As those called out by God, who are being made into the dwelling place of God, we have an obligation to fulfil. Our identity requires something of us. As God has saved you and covered you in the blood of the Lamb, now you offer yourselves back to God as a holy sacrifice.
Read vs 5
The identity that that Peter says we have, comes with and obligation attached.
Like what God said to Israel at Sinai in Exodus 19,
You yourselves have seen what I did to the Egyptians, and how I bore you on eagles’ wings and brought you to myself… you shall be my treasured possession among all peoples, for all the earth is mine; 6 and you shall be to me a kingdom of priests and a holy nation.
He also says this to us now. As those claimed by God, we now live lives in service to Him. We are to offer Spiritual sacrifices to God.
This was the obligation put on Israel, they were to do what Paul says in Romans 12:1,
to present your bodies as a living sacrifice, holy and acceptable to God, which is your spiritual worship. 2 Do not be conformed to this world, but be transformed by the renewal of your mind, that by testing you may discern what is the will of God, what is good and acceptable and perfect.
But they failed. At the beginning of Isaiah’s case against Israel he says to them,
Read Isaiah 1:4
It wasn’t that they were failing to obey the letter of the law,
Read 1:11
No, what was required was,
Read vs 17
It is this that they failed in.
It is this that is good in God’s eyes. This is what it means offer spiritual sacrifices. It is easy to offer up a burnt offering or to come to Church. It is far harder to have a heart after the heart of Christ. To love those whom He loved.

Heart

But thanks be to God, He has not left us to pursue this on our own. Peter says that all our working now for God is purified by Christ. He says that these sacrifices are offered through Christ. God takes what is impure in your actions and sanctifies them by Christ.
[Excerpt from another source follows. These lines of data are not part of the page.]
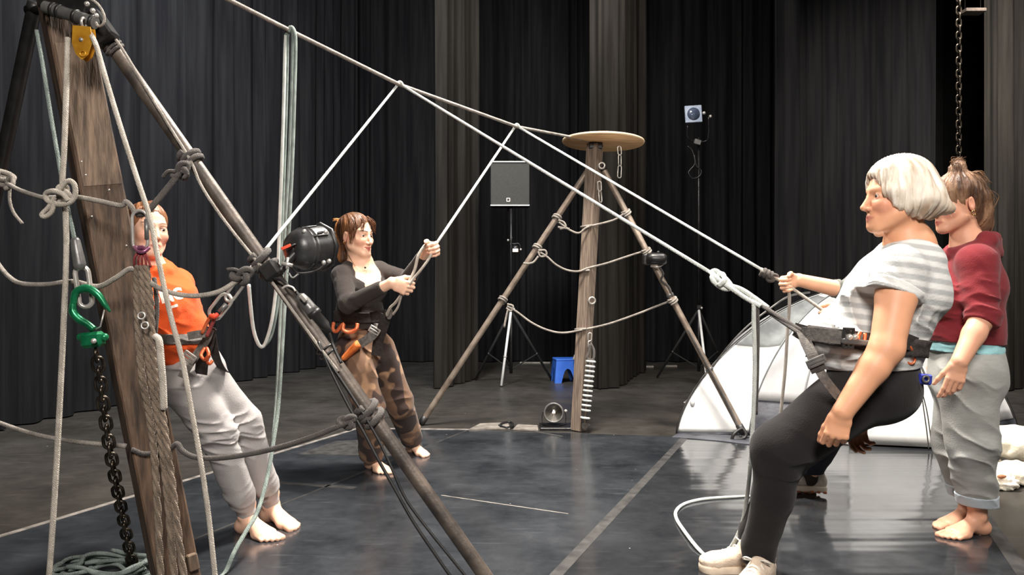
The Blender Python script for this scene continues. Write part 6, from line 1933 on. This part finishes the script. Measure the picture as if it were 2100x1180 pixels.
    ribbon([P(1672, 745, 2.545), P(1680, 762, 2.54)], .050, M['webbing_dark'], hn, 'buckle_plate')
    ribbon([tie + (.02, .12, 0), P(1668, 705, 2.72), P(1662, 730, 2.78)], .036, M['webbing_dark'], hn, 'leg_strap')
    buckle(P(1674, 742, 2.535), P(1682, 760, 2.5) - P(1668, 728, 2.5), hn, .056, .02, M['grey_metal'])
    buckle(P(1740, 694, 2.535), (1, 0, -.05), hn, .060, .03, M['black'])
    MB().box(P(1755, 702, 2.535), (1, 0, -.1), (0, 1, 0), (.1, 0, 1), .045, .010, .010, .004).build('buckle_bar', M['grey_metal'], hn, smooth=False)
    for x in (1742, 1753):
        MB().ball(P(x, 692, 2.53), .011, 10, 8).build('bead', M['steel'], hn)
    MB().tube(spline([P(1764, 682, 2.55), P(1760, 692, 2.54), P(1764, 706, 2.54), P(1772, 700, 2.545), P(1774, 684, 2.55)], 6), .006, 8).build('gear_loop', M['orange_metal'], hn)
    MB().tube(spline([P(1842, 692, 2.56), P(1856, 702, 2.55), P(1868, 716, 2.56), P(1875, 734, 2.6), P(1872, 742, 2.62)], 6), .006, 8).build('gear_loop', M['orange_metal'], hn)
    MB().ring(P(1868, 738, 2.58), (0, 1, 0), .014, .004, 16, 7).build('gear_ring', M['orange_metal'], hn)
    ribbon([P(1838, 694, 2.53), P(1858, 700, 2.53), P(1880, 708, 2.58)], .05, M['webbing_dark'], hn, 'waist_pad')
    return j
JC = person_white()
t = thing('belay_device', P(1895, 792, 2.62), 'small blue belay device hanging behind the black leggings on a thin cord', 'belay device')
MB().box(P(1895, 778, 2.62), (1, 0, -.1), (0, 1, 0), (.1, 0, 1), .022, .014, .018, .005).build('body', M['blue_dark'], t, smooth=False)
MB().ring(P(1899, 778, 2.595), (0, 1, 0), .010, .004, 16, 7).build('eye', M['grey_metal'], t)
MB().tube(spline([P(1864, 776, 2.62), P(1870, 770, 2.62), P(1882, 770, 2.62), P(1892, 772, 2.62)], 6), .003, 6).build('cord', M['black'], t)
MB().tube(spline([P(1868, 740, 2.60), P(1866, 752, 2.61), P(1864, 765, 2.62), P(1864, 776, 2.62)], 6), .003, 6).build('cord', M['black'], t)

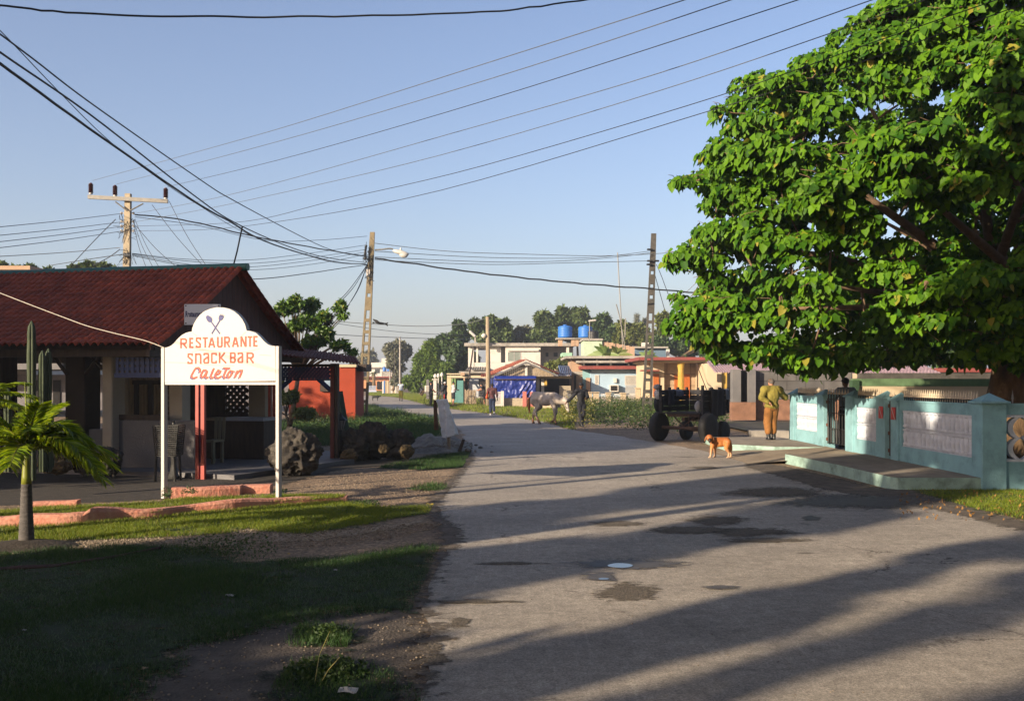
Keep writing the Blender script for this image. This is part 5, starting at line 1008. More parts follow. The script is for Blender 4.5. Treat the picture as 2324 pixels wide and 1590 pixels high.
def tote(t, q, s, fw, sd):
    b = MB(); c = q['shl'] + Vector((-.05 * s, -.01, -.21 * s)); b.ell(c, (.035 * s, .10 * s, .085 * s)); b.ell(c + Vector((-.01, 0, -.03 * s)), (.045 * s, .10 * s, .06 * s)); me = organic(b, .02, 2)
    o = link('shoulder_bag', me, mat('orange_bag', (0.50, 0.07, 0.01), .6, .15, 6), t); b = MB(); b.tube([c + Vector((0, .08 * s, .06 * s)), q['shl'] + Vector((0, .02, .04 * s)), c + Vector((0, -.08 * s, .06 * s))], .012, 5); b.build('strap', mat('orange_bag', (0.50, 0.07, 0.01)), o)
person('woman in dark capri trousers walking away with an orange shoulder bag', (-1.0, 50.2, 0), 4, 1.63, m_skind, m_maroon, m_denim, m_tee, m_hair, None, fem=True, sleeve=.75, leg=.85,
       J=dict(elr=(.15, -.03, .64), har=(.16, .05, .51), ell=(-.16, 0, .64), hal=(-.13, .07, .56), kl=(-.045, .04, .275), al=(-.05, .03, .045), kr=(.045, .0, .285), ar=(.06, -.12, .09)), extra=tote, vox=.02)
person('man with a rolled-up white shirt and black shorts standing on the verge', (-4.16, 70.5, 0), -70, 1.72, m_skin, m_tee, m_dark, None, m_hair, None, belly=.05, sleeve=.45, leg=.4, J=dict(waist=(0, 0, .60), ell=(-.13, .03, .67), hal=(-.06, .16, .66), elr=(.13, .03, .67), har=(.06, .18, .65)), vox=.024)
person('man in black shirt and dark hat with a white pack beside a bicycle', (-5.9, 72.3, 0), -75, 1.72, m_skin, m_dark, cloth('khaki', (.06, .05, .04)), m_boot, m_hair, m_dark, sleeve=.45, J=dict(elr=(.13, .06, .66), har=(.11, .16, .58), ell=(-.13, .06, .66), hal=(-.10, .16, .58), look=0), vox=.024,
       extra=lambda t, q, s, fw, sd: MB().bbox(-.2, .2, -.42, -.13, .95, 1.42, .03).build('white_pack', mat('pack_white', (.55, .5, .42), .8, .1, 4), t))
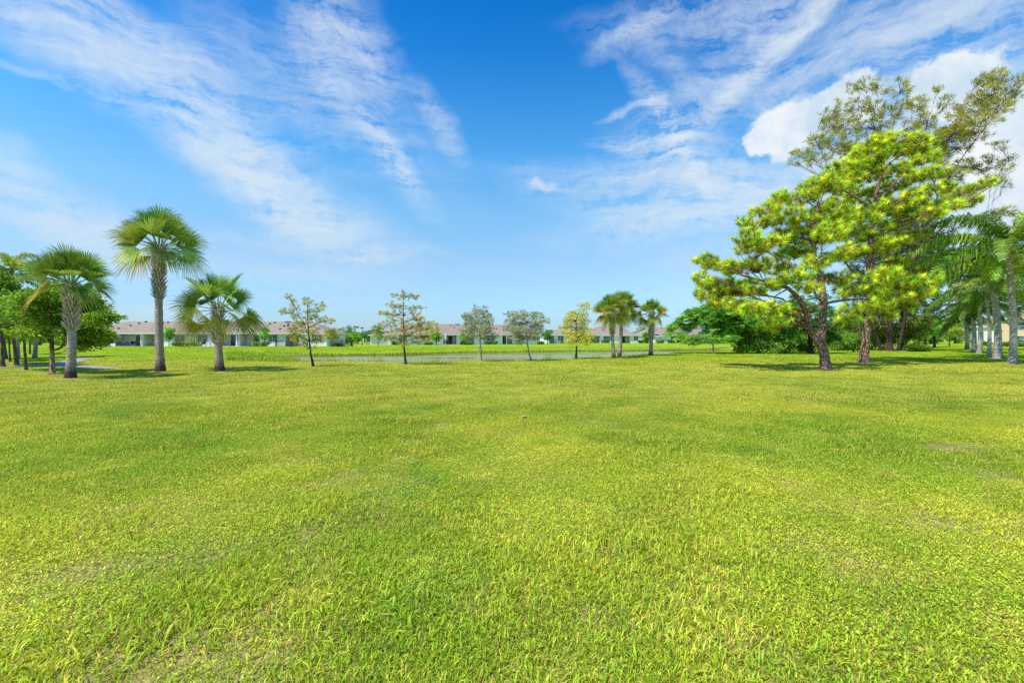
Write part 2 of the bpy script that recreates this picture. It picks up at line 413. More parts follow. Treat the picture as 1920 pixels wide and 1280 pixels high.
def vnoise(x, y, s, seed):
    r = np.random.default_rng(seed); G = r.random((64, 64))
    u = x/s; v = y/s; i = np.floor(u).astype(int); j = np.floor(v).astype(int); fu = sstep(u-i); fv = sstep(v-j)
    g = lambda a, b: G[a % 64, b % 64]
    return (g(i, j)*(1-fu)+g(i+1, j)*fu)*(1-fv) + (g(i, j+1)*(1-fu)+g(i+1, j+1)*fu)*fv
BARE = [gp(px, py) + np.array([0, 0, 0]) for px, py in ((1720,975),(1740,985),(1690,960),(570,1110),(590,1140),(575,1250),(560,990),(590,1000),(1140,792),(1860,890),(1040,1045),(180,1215),(150,1080),(820,800),(610,760))]
BR_ = [.22,.2,.16,.11,.10,.10,.10,.09,.30,.25,.08,.12,.09,.3,.3]
def bare_at(x, y):
    b = np.zeros(len(x))
    for p, q in zip(BARE, BR_): b = np.maximum(b, sstep(1.5-np.hypot(x-p[0], (y-p[1])*1.0)/q))
    return b
def scatter(y0, y1, step, jit, kinds, seed, smin, smax):
    r = np.random.default_rng(seed)
    ys = np.arange(y0, y1, step); L = []
    for y in ys:
        hw = y*1.24 + 2.2
        xs = np.arange(-hw, hw, step); L.append(np.stack([xs, np.full(len(xs), y)], 1))
    P = np.concatenate(L) + (r.random((sum(map(len, L)), 2))-0.5)*step*jit*2
    z = height(P[:, 0], P[:, 1])
    a = vnoise(P[:, 0], P[:, 1], 1.7, 5)*0.6 + vnoise(P[:, 0], P[:, 1], 0.6, 6)*0.4
    b = vnoise(P[:, 0]+50, P[:, 1], 1.1, 8)*0.65 + vnoise(P[:, 0], P[:, 1], 0.5, 9)*0.35
    keep = z > -0.35
    s = smin + (smax-smin)*r.random(len(P))
    if kinds == 'near':
        left = np.clip((-P[:, 0])/6, 0, 1)*0.12
        var = np.where(a+left > 0.60, np.where(r.random(len(P)) < 0.25, 4, 0), np.where(a+left > 0.47, r.choice([1, 5], len(P)), r.choice([2, 3], len(P))))
        var = np.where(r.random(len(P)) < 0.14, r.integers(0, 6, len(P)), var)
        keep &= ~((b > 0.78) & (r.random(len(P)) < 0.72))
    else:
        var = r.choice([6, 6, 7], len(P))
    if kinds == 'near':     # thin the turf over the dry bare spots
        bare = bare_at(P[:, 0], P[:, 1]); keep &= ~(r.random(len(P)) < bare*0.9)
    P3 = np.stack([P[:, 0], P[:, 1], z], 1)[keep]
    PTS.append(P3); ROT.append((r.random(len(P))*2*np.pi)[keep]); SCL.append(s[keep]); VAR.append(var[keep])
scatter(1.3, 11, 0.30, 0.5, 'near', 1, 0.75, 1.2)
scatter(11, 22, 0.42, 0.5, 'near', 2, 1.0, 1.35)
scatter(22, 40, 0.8, 0.5, 'far', 3, 0.9, 1.3)
scatter(40, 84, 1.5, 0.5, 'far', 4, 1.1, 1.5)
PTS = np.concatenate(PTS); ROT = np.concatenate(ROT); SCL = np.concatenate(SCL); VAR = np.concatenate(VAR)
# keep the footpath and the foot of near trunks clear
def path_mask(x, y):
    m = np.zeros(len(x), bool)
    for poly in PATHS:
        for (a, b) in zip(poly[:-1], poly[1:]):
            a = np.array(a); b = np.array(b); d = b-a; L2 = (d**2).sum()
            tt = np.clip(((x-a[0])*d[0]+(y-a[1])*d[1])/L2, 0, 1)
            m |= np.hypot(x-a[0]-tt*d[0], y-a[1]-tt*d[1]) < PATH_W/2 + 0.35
    return m
k = ~path_mask(PTS[:, 0], PTS[:, 1])
SOIL = [(132,710,.62),(301,697.5,.5),(412,698.5,.5),(1549,692,.85),(1618,681,.8),(98,701,.45),(585,689,.4),(760,685,.35),(1151,672,.45),(1161,669,.45),(1220,668.5,.45),(1898,683,.6),(1871,673,.5),(49,694,.4),(1668,658,2.4)]
m_soil = flat('worn_soil', (0.42, 0.30, 0.17), 0.95, 0.05, 0.35, 9)
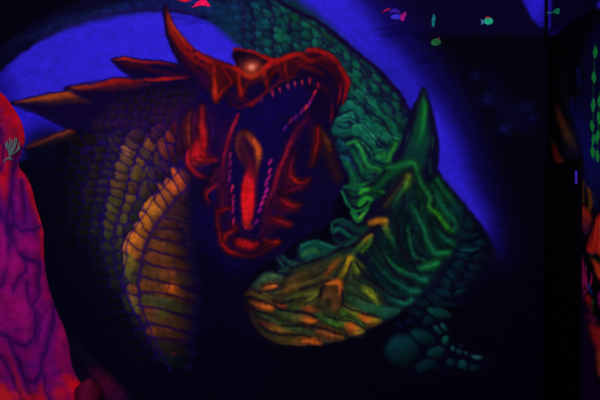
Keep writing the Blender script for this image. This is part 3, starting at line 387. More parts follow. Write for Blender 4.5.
# throat flaps and cheek fins
FLAP = [(184, 118), (192, 108), (202, 104), (208, 116), (208, 140), (206, 156), (216, 160), (208, 168), (204, 177), (193, 173), (187, 163), (189, 150), (193, 142), (186, 140)]
fill(A, [(178, 112), (196, 104), (214, 108), (222, 130), (214, 162), (200, 178), (186, 168), (184, 140)], (26, 3, 60), 3)
for P, w, c in [([(185, 118), (184, 130), (186, 146)], [2, 4, 2], (70, 14, 44)), ([(190, 112), (189, 128), (189, 144)], [2, 5, 2], [(90, 22, 30), (128, 34, 28), (130, 34, 28)]), ([(195, 116), (194, 130), (196, 142)], 4, (70, 10, 56)), ([(202, 107), (202, 125), (203, 140), (203, 156)], [3, 6, 8, 8], [(110, 10, 26), (164, 20, 26), (186, 16, 26), (190, 14, 34)]), ([(211, 115), (213, 130), (212, 142)], [2, 5, 2], (44, 6, 74)), ([(208, 150), (212, 156)], 3, (60, 8, 60)),
        ([(198, 142), (196, 150), (195, 158)], [4, 10, 12], [(150, 14, 28), (206, 18, 38), (220, 22, 42)]), ([(190, 160.5), (200, 160), (215, 160.5)], [2, 4, 1], (196, 22, 34)), ([(188, 150), (187.5, 160), (192, 169), (202, 176), (207, 178)], [2, 4.5, 4.5, 3, 1], [(190, 20, 38), (214, 20, 40), (176, 16, 34), (120, 10, 40), (70, 6, 56)]), ([(193, 163), (200, 166), (208, 163)], 4, (130, 18, 44)), ([(200, 168), (210, 166)], [4, 2], (34, 4, 84)),
        ([(219, 184), (211, 187.5), (206, 193), (208, 202)], [2, 3, 3, 1], [(130, 14, 28), (150, 16, 30), (120, 12, 34), (70, 6, 46)]), ([(212, 180), (218, 172), (220, 178)], [4, 6, 4], (76, 10, 44)), ([(208, 206), (214, 202)], 2, (50, 4, 60)), ([(212, 190), (214, 200)], 5, (20, 4, 80))]:
    under(A, [(P, w, c)], 1.2, 4, .5, 3, .6); hl(P, np.array(w)*.85, c, 1.9, .85)
hl([(219, 184), (212, 188), (207, 194), (209, 202)], [1, 2, 2, 1], (130, 12, 30), 1.2)
hl([(190, 161.7), (212, 161.7)], .7, (90, 4, 30), .7)
hl([(187, 148), (184, 158), (186, 170), (196, 178)], 1.2, (16, 2, 60), .9)

# open mouth
MOUTH = [(236, 110), (252, 106), (268, 96), (288, 84), (306, 78), (320, 84), (318, 98), (304, 114), (292, 130), (284, 152), (276, 175), (266, 204), (258, 226), (244, 234), (232, 224), (228, 196), (226, 160), (230, 132)]
fill(A, MOUTH, (12, 2, 60), 2.5)
fill(A, [(300, 82), (318, 84), (336, 88), (334, 112), (318, 124), (302, 116), (310, 100)], (14, 1, 34), 3, .9)
blob(A, 272, 112, 26, 14, -30, (13, 3, 70), .7)
stroke(A, [(290, 125), (300, 160), (310, 200)], 22, (13, 2, 46), 9, .7)
stroke(A, [(320, 130), (328, 150), (338, 178)], [6, 13, 8], (44, 14, 22), 5, .8)
hl([(322, 132), (327, 142), (331, 150)], [2, 5, 2], (70, 34, 18), 2)
# dark red flesh of the jaws
for P, w, c in [([(237, 116), (231, 132), (226, 152), (224, 175), (226, 198), (222, 218), (222, 236)], [3, 8, 10, 12, 10, 8, 8], (52, 5, 44)), ([(306, 120), (294, 138), (285, 158), (279, 176), (272, 198), (266, 218), (262, 234)], [4, 8, 9, 10, 10, 9, 6], (54, 5, 42)), ([(290, 160), (292, 176), (284, 190), (284, 206), (276, 220), (270, 232)], [4, 8, 8, 8, 8, 6], (46, 4, 42)), ([(228, 246), (240, 251), (254, 252), (266, 246)], 8, (60, 5, 34)), ([(216, 170), (220, 190), (220, 205)], [3, 8, 6], (50, 6, 46)), ([(318, 84), (330, 92), (336, 104), (332, 116)], [8, 10, 6, 3], (40, 3, 30)), ([(306, 110), (312, 130), (314, 150), (310, 165)], [4, 6, 6, 3], (44, 4, 40))]:
    stroke(A, P, w, c, 3.5, .8)
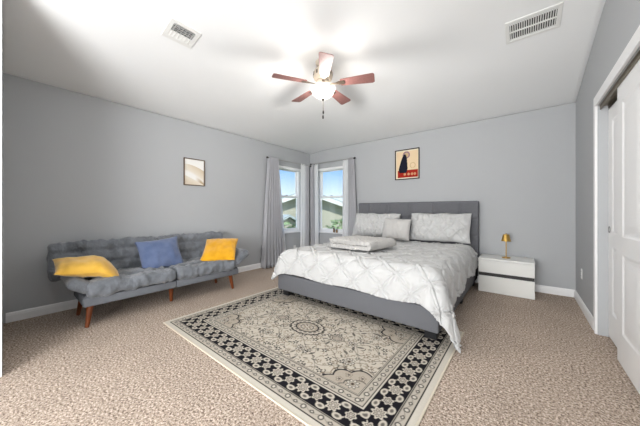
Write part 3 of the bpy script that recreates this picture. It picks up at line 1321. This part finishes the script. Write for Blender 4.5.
# ------------------------------------------------------------------ nightstand and lamp
NX0, NX1, NY0, NY1 = -.488, .105, 4.07, 4.50
ns = thing('nightstand', 'low white two drawer nightstand to the right of the bed', 'nightstand', ((NX0 + NX1) / 2, (NY0 + NY1) / 2, 0))
Mn = Matrix.Translation((-(NX0 + NX1) / 2, -(NY0 + NY1) / 2, 0))
mb = MB()
mb.box(NX0, NX0 + .018, NY0 + .02, NY1, .002, .432).box(NX1 - .018, NX1, NY0 + .02, NY1, .002, .432)
mb.box(NX0 + .018, NX1 - .018, NY1 - .012, NY1, .002, .432).box(NX0 + .018, NX1 - .018, NY0 + .02, NY1 - .012, .002, .02)
mb.build('carcass', M_cab, ns, M=Mn)
mb = MB()
mb.box(NX0 - .002, NX1 + .002, NY0 - .002, NY1, .4325, .456, .003)
mb.build('top', M_cabtop, ns, M=Mn)
for z0, z1 in ((.006, .222), (.268, .429)):
    mb = MB()
    mb.box(NX0 + .001, NX1 - .001, NY0, NY0 + .0195, z0, z1, .002)
    d = mb.build('drawer', M_cab, ns, M=Mn)
    mb = MB()
    mb.box(NX0 + .019, NX1 - .019, NY0 + .0205, NY1 - .03, z0 + .02, z1 - .03)
    mb.build('drawer_box', M_cab, d, M=Mn)
mb = MB()
mb.box(NX0 + .003, NX1 - .003, NY0 + .012, NY0 + .0195, .2225, .2675)
mb.build('grip_channel', M_groove, ns, M=Mn)['label'] = 'charcoal finger channel between the drawers'

lp = thing('table_lamp', 'small brass table lamp on the white nightstand', 'lamp', (-.19, 4.28, .457))
mb = MB()
mb.lathe([(.001, 0), (.048, 0), (.050, .003), (.049, .009), (.044, .012), (.010, .014), (.001, .014)], 36)
mb.build('base', M_brass, lp, angle=40)
mb = MB()
mb.lathe([(.0065, .0145), (.0065, .300)], 20, None, True, True)
mb.build('stem', M_brass, lp, angle=40)
mb = MB()
mb.lathe([(.056, .228), (.035, .318), (.032, .322), (.001, .322), (.001, .320), (.033, .316), (.054, .228), (.056, .228)], 40)
mb.build('lamp_shade', M_brass, lp, angle=40)
mb = MB()
mb.lathe([(.001, .3225), (.006, .3225), (.007, .330), (.004, .336), (.001, .337)], 16)
mb.build('finial', M_brass, lp, True)


# ------------------------------------------------------------------ wall pictures
def picture(name, label, origin, rz, W, H, fm, fw, art, cat='picture'):
    root = thing(name, label, cat, origin, rz)        # local x along the wall, -y into the room
    mb = MB()
    D = .022
    mb.box(-W / 2, -W / 2 + fw, -D, -.001, 0, H, .002).box(W / 2 - fw, W / 2, -D, -.001, 0, H, .002)
    mb.box(-W / 2 + fw, W / 2 - fw, -D, -.001, 0, fw, .002).box(-W / 2 + fw, W / 2 - fw, -D, -.001, H - fw, H, .002)
    mb.build('frame', fm, root)
    art(root, W - 2 * fw, H - 2 * fw, fw)
    return root


def color_panel(root, w_, h_, fw, fn, name):
    n, m_ = 90, 120
    verts, cols = [], []
    for i in range(n + 1):
        for j in range(m_ + 1):
            verts.append((-w_ / 2 + w_ * i / n, -.008, fw + h_ * j / m_))
            cols.append(tuple(fn(i / n, j / m_)))
    faces = [(i * (m_ + 1) + j, (i + 1) * (m_ + 1) + j, (i + 1) * (m_ + 1) + j + 1, i * (m_ + 1) + j + 1) for i in range(n) for j in range(m_)]
    o = np_mesh(name, verts, faces, attr_mat(name + '_paper', .6), root, False)
    at = o.data.color_attributes.new('pattern', 'FLOAT_COLOR', 'POINT')
    at.data.foreach_set('color', np.array(cols, dtype=float).ravel())


def art_waves(root, w_, h_, fw):
    cr_ = np.array(lin(226, 218, 204))
    wh = np.array(lin(238, 236, 232))
    tn = np.array(lin(206, 188, 160))
    tn2 = np.array(lin(188, 168, 138))

    def fn(u, v):
        # sweeping dune shapes descending to the right
        c1 = .80 - .22 * u ** 2
        c2 = .60 - .40 * u ** 1.7
        c3 = .36 - .34 * u ** 1.1
        c = wh
        if v < c1:
            t = (c1 - v) / max(.02, c1 - c2)
            c = tn * (1 - min(1, t)) + cr_ * min(1, t) if u > .15 else cr_
            c = c * (u ** .5) + cr_ * (1 - u ** .5)
        if v < c2:
            t = min(1, (c2 - v) / .10)
            c = wh * t + cr_ * (1 - t)
            if u > .55:
                k = min(1, (u - .55) / .3) * min(1, max(0, (c2 - v - .05)) / .1)
                c = c * (1 - k) + tn2 * k
        if v < c3:
            t = min(1, (c3 - v) / .2)
            c = cr_ * (1 - .5 * t) + tn * .5 * t
        if abs(v - c2) < .012:
            c = cr_
        return tuple(c)
    color_panel(root, w_, h_, fw, fn, 'wave_print')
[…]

Though our works may be as dirt, because Christ has redeemed us, and purifies us, and has gone ahead of us as our Perfect High Priest, as the author to the Hebrews tells us, We can freely, in gratitude offer up all that we have to God, and know that it is accepted. Not only is it accepted, but God is pleased with you.
Dear sinner, tossed about by the waves of life, burdened by sin, scorned by the world, you who feel as though you wander without a home. When you believe in Christ, all that you are is wrapped up in Him, you are found in Him as your identity. And God is pleased with you. What a wonderful, beautiful thing that is. The God Almighty, maker of heaven and earth, is pleased with you.
So, whose are you? You are God’s in Christ. His dwelling place in which He delights to dwell in. Your life is bound up in His and now you can walk in newness of life, knowing that all honour is yours not because of your works, but Christ’s who is the same today, yesterday, and forever. Amen.
[1] The Holy Bible: English Standard Version. 2016. Wheaton, IL: Crossway Bibles.